• [YOUR INSTRUCTIONS] Omit all images. Transcribe the rest of the material below exactly.

• [PROVIDED DATA]
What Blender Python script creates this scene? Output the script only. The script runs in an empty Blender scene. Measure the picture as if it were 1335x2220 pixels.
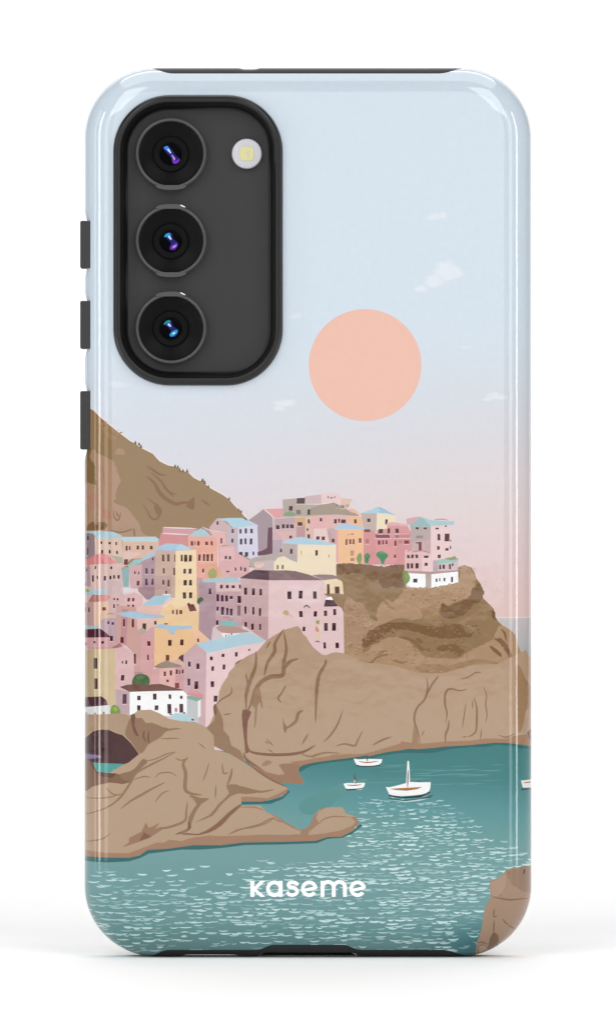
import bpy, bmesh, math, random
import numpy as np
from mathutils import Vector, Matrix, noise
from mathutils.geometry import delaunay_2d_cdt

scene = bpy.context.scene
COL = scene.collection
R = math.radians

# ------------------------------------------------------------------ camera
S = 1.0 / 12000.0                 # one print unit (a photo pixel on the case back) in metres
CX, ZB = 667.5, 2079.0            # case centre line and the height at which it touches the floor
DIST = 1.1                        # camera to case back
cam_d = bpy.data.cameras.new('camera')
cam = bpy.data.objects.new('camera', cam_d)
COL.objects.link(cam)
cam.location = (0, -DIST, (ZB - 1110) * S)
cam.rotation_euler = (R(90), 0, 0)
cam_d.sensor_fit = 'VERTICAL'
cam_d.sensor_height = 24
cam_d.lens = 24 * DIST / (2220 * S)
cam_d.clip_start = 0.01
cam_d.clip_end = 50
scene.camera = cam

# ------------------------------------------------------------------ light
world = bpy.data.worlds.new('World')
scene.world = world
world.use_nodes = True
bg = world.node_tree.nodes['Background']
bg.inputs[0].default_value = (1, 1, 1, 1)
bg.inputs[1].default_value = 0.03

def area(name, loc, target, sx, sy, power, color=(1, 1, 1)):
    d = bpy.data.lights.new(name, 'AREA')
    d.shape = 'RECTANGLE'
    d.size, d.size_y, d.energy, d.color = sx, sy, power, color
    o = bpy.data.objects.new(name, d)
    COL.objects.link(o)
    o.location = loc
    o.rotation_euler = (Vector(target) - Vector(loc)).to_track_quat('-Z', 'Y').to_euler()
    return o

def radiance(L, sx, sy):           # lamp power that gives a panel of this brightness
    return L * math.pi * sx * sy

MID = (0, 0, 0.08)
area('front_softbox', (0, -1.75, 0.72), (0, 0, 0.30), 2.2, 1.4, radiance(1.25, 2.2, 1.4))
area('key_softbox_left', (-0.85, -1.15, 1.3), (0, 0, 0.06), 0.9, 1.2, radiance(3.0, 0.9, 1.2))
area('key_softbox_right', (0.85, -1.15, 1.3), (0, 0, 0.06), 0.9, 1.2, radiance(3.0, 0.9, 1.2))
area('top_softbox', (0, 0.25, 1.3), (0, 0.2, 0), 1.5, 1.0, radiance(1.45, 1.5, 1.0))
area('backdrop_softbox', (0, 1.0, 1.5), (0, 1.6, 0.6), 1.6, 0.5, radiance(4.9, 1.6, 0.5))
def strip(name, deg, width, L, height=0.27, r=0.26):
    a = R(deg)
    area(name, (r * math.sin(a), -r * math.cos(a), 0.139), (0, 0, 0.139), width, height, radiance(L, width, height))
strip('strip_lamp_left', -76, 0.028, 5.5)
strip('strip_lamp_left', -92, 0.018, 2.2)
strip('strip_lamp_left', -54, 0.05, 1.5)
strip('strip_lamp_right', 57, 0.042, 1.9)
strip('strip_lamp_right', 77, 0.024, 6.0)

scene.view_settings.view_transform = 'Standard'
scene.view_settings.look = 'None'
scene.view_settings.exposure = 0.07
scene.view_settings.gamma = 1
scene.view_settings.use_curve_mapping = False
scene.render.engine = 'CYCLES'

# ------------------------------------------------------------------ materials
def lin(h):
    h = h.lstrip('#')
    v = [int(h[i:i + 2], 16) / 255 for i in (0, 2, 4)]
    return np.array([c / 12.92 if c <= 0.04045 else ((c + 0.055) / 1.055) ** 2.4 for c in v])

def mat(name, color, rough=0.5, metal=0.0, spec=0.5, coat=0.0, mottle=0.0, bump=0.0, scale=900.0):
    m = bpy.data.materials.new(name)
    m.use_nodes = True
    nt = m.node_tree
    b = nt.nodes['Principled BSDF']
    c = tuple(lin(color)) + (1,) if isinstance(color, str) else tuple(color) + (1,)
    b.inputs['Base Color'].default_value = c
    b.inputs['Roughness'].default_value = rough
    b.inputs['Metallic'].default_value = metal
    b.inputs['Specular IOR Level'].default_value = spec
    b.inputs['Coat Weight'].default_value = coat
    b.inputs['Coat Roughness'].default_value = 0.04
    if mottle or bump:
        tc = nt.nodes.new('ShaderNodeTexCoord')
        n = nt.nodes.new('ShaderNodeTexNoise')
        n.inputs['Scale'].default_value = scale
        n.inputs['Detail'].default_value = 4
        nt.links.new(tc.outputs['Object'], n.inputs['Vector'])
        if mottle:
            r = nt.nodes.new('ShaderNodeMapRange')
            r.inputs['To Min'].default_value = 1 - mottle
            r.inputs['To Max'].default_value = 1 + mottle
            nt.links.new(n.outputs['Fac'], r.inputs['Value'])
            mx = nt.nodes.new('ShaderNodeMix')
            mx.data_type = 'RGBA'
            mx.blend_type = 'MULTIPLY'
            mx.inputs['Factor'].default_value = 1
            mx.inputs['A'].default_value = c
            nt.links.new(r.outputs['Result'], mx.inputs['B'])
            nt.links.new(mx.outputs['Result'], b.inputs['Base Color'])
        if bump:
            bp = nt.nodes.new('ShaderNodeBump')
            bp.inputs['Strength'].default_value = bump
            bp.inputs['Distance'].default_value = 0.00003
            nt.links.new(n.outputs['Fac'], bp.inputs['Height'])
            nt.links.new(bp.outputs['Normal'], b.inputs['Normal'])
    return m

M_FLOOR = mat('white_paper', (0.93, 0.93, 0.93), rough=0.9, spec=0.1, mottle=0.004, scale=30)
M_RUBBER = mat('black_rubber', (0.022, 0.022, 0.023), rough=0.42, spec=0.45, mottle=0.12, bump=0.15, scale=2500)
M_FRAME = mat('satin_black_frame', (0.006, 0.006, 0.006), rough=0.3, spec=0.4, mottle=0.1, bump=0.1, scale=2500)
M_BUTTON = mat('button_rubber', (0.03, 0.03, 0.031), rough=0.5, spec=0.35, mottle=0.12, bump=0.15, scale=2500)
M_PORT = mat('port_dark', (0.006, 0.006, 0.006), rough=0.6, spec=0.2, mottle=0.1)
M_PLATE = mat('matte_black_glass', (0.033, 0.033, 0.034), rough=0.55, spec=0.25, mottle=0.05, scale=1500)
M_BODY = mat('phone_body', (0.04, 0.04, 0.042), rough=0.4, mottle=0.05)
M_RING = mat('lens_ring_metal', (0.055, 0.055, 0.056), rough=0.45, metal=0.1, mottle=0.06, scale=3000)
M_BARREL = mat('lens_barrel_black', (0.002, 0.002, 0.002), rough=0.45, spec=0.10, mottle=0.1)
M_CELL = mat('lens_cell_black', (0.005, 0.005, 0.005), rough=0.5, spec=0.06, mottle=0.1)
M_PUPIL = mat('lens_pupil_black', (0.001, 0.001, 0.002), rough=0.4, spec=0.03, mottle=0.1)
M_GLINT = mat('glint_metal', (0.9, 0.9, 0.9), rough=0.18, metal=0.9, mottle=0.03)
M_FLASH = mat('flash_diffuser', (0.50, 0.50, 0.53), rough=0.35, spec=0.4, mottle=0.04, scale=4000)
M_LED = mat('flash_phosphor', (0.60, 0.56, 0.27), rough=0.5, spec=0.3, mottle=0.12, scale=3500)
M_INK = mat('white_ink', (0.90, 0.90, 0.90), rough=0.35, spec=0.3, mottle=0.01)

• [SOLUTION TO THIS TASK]
What Blender Python script creates this scene? Output the script only. The script runs in an empty Blender scene. Measure the picture as if it were 1335x2220 pixels.
import bpy, bmesh, math, random
import numpy as np
from mathutils import Vector, Matrix, noise
from mathutils.geometry import delaunay_2d_cdt

scene = bpy.context.scene
COL = scene.collection
R = math.radians

# ------------------------------------------------------------------ camera
S = 1.0 / 12000.0                 # one print unit (a photo pixel on the case back) in metres
CX, ZB = 667.5, 2079.0            # case centre line and the height at which it touches the floor
DIST = 1.1                        # camera to case back
cam_d = bpy.data.cameras.new('camera')
cam = bpy.data.objects.new('camera', cam_d)
COL.objects.link(cam)
cam.location = (0, -DIST, (ZB - 1110) * S)
cam.rotation_euler = (R(90), 0, 0)
cam_d.sensor_fit = 'VERTICAL'
cam_d.sensor_height = 24
cam_d.lens = 24 * DIST / (2220 * S)
cam_d.clip_start = 0.01
cam_d.clip_end = 50
scene.camera = cam

# ------------------------------------------------------------------ light
world = bpy.data.worlds.new('World')
scene.world = world
world.use_nodes = True
bg = world.node_tree.nodes['Background']
bg.inputs[0].default_value = (1, 1, 1, 1)
bg.inputs[1].default_value = 0.03

def area(name, loc, target, sx, sy, power, color=(1, 1, 1)):
    d = bpy.data.lights.new(name, 'AREA')
    d.shape = 'RECTANGLE'
    d.size, d.size_y, d.energy, d.color = sx, sy, power, color
    o = bpy.data.objects.new(name, d)
    COL.objects.link(o)
    o.location = loc
    o.rotation_euler = (Vector(target) - Vector(loc)).to_track_quat('-Z', 'Y').to_euler()
    return o

def radiance(L, sx, sy):           # lamp power that gives a panel of this brightness
    return L * math.pi * sx * sy

MID = (0, 0, 0.08)
area('front_softbox', (0, -1.75, 0.72), (0, 0, 0.30), 2.2, 1.4, radiance(1.25, 2.2, 1.4))
area('key_softbox_left', (-0.85, -1.15, 1.3), (0, 0, 0.06), 0.9, 1.2, radiance(3.0, 0.9, 1.2))
area('key_softbox_right', (0.85, -1.15, 1.3), (0, 0, 0.06), 0.9, 1.2, radiance(3.0, 0.9, 1.2))
area('top_softbox', (0, 0.25, 1.3), (0, 0.2, 0), 1.5, 1.0, radiance(1.45, 1.5, 1.0))
area('backdrop_softbox', (0, 1.0, 1.5), (0, 1.6, 0.6), 1.6, 0.5, radiance(4.9, 1.6, 0.5))
def strip(name, deg, width, L, height=0.27, r=0.26):
    a = R(deg)
    area(name, (r * math.sin(a), -r * math.cos(a), 0.139), (0, 0, 0.139), width, height, radiance(L, width, height))
strip('strip_lamp_left', -76, 0.028, 5.5)
strip('strip_lamp_left', -92, 0.018, 2.2)
strip('strip_lamp_left', -54, 0.05, 1.5)
strip('strip_lamp_right', 57, 0.042, 1.9)
strip('strip_lamp_right', 77, 0.024, 6.0)

scene.view_settings.view_transform = 'Standard'
scene.view_settings.look = 'None'
scene.view_settings.exposure = 0.07
scene.view_settings.gamma = 1
scene.view_settings.use_curve_mapping = False
scene.render.engine = 'CYCLES'

# ------------------------------------------------------------------ materials
def lin(h):
    h = h.lstrip('#')
    v = [int(h[i:i + 2], 16) / 255 for i in (0, 2, 4)]
    return np.array([c / 12.92 if c <= 0.04045 else ((c + 0.055) / 1.055) ** 2.4 for c in v])

def mat(name, color, rough=0.5, metal=0.0, spec=0.5, coat=0.0, mottle=0.0, bump=0.0, scale=900.0):
    m = bpy.data.materials.new(name)
    m.use_nodes = True
    nt = m.node_tree
    b = nt.nodes['Principled BSDF']
    c = tuple(lin(color)) + (1,) if isinstance(color, str) else tuple(color) + (1,)
    b.inputs['Base Color'].default_value = c
    b.inputs['Roughness'].default_value = rough
    b.inputs['Metallic'].default_value = metal
    b.inputs['Specular IOR Level'].default_value = spec
    b.inputs['Coat Weight'].default_value = coat
    b.inputs['Coat Roughness'].default_value = 0.04
    if mottle or bump:
        tc = nt.nodes.new('ShaderNodeTexCoord')
        n = nt.nodes.new('ShaderNodeTexNoise')
        n.inputs['Scale'].default_value = scale
        n.inputs['Detail'].default_value = 4
        nt.links.new(tc.outputs['Object'], n.inputs['Vector'])
        if mottle:
            r = nt.nodes.new('ShaderNodeMapRange')
            r.inputs['To Min'].default_value = 1 - mottle
            r.inputs['To Max'].default_value = 1 + mottle
            nt.links.new(n.outputs['Fac'], r.inputs['Value'])
            mx = nt.nodes.new('ShaderNodeMix')
            mx.data_type = 'RGBA'
            mx.blend_type = 'MULTIPLY'
            mx.inputs['Factor'].default_value = 1
            mx.inputs['A'].default_value = c
            nt.links.new(r.outputs['Result'], mx.inputs['B'])
            nt.links.new(mx.outputs['Result'], b.inputs['Base Color'])
        if bump:
            bp = nt.nodes.new('ShaderNodeBump')
            bp.inputs['Strength'].default_value = bump
            bp.inputs['Distance'].default_value = 0.00003
            nt.links.new(n.outputs['Fac'], bp.inputs['Height'])
            nt.links.new(bp.outputs['Normal'], b.inputs['Normal'])
    return m

M_FLOOR = mat('white_paper', (0.93, 0.93, 0.93), rough=0.9, spec=0.1, mottle=0.004, scale=30)
M_RUBBER = mat('black_rubber', (0.022, 0.022, 0.023), rough=0.42, spec=0.45, mottle=0.12, bump=0.15, scale=2500)
M_FRAME = mat('satin_black_frame', (0.006, 0.006, 0.006), rough=0.3, spec=0.4, mottle=0.1, bump=0.1, scale=2500)
M_BUTTON = mat('button_rubber', (0.03, 0.03, 0.031), rough=0.5, spec=0.35, mottle=0.12, bump=0.15, scale=2500)
M_PORT = mat('port_dark', (0.006, 0.006, 0.006), rough=0.6, spec=0.2, mottle=0.1)
M_PLATE = mat('matte_black_glass', (0.033, 0.033, 0.034), rough=0.55, spec=0.25, mottle=0.05, scale=1500)
M_BODY = mat('phone_body', (0.04, 0.04, 0.042), rough=0.4, mottle=0.05)
M_RING = mat('lens_ring_metal', (0.055, 0.055, 0.056), rough=0.45, metal=0.1, mottle=0.06, scale=3000)
M_BARREL = mat('lens_barrel_black', (0.002, 0.002, 0.002), rough=0.45, spec=0.10, mottle=0.1)
M_CELL = mat('lens_cell_black', (0.005, 0.005, 0.005), rough=0.5, spec=0.06, mottle=0.1)
M_PUPIL = mat('lens_pupil_black', (0.001, 0.001, 0.002), rough=0.4, spec=0.03, mottle=0.1)
M_GLINT = mat('glint_metal', (0.9, 0.9, 0.9), rough=0.18, metal=0.9, mottle=0.03)
M_FLASH = mat('flash_diffuser', (0.50, 0.50, 0.53), rough=0.35, spec=0.4, mottle=0.04, scale=4000)
M_LED = mat('flash_phosphor', (0.60, 0.56, 0.27), rough=0.5, spec=0.3, mottle=0.12, scale=3500)
M_INK = mat('white_ink', (0.90, 0.90, 0.90), rough=0.35, spec=0.3, mottle=0.01)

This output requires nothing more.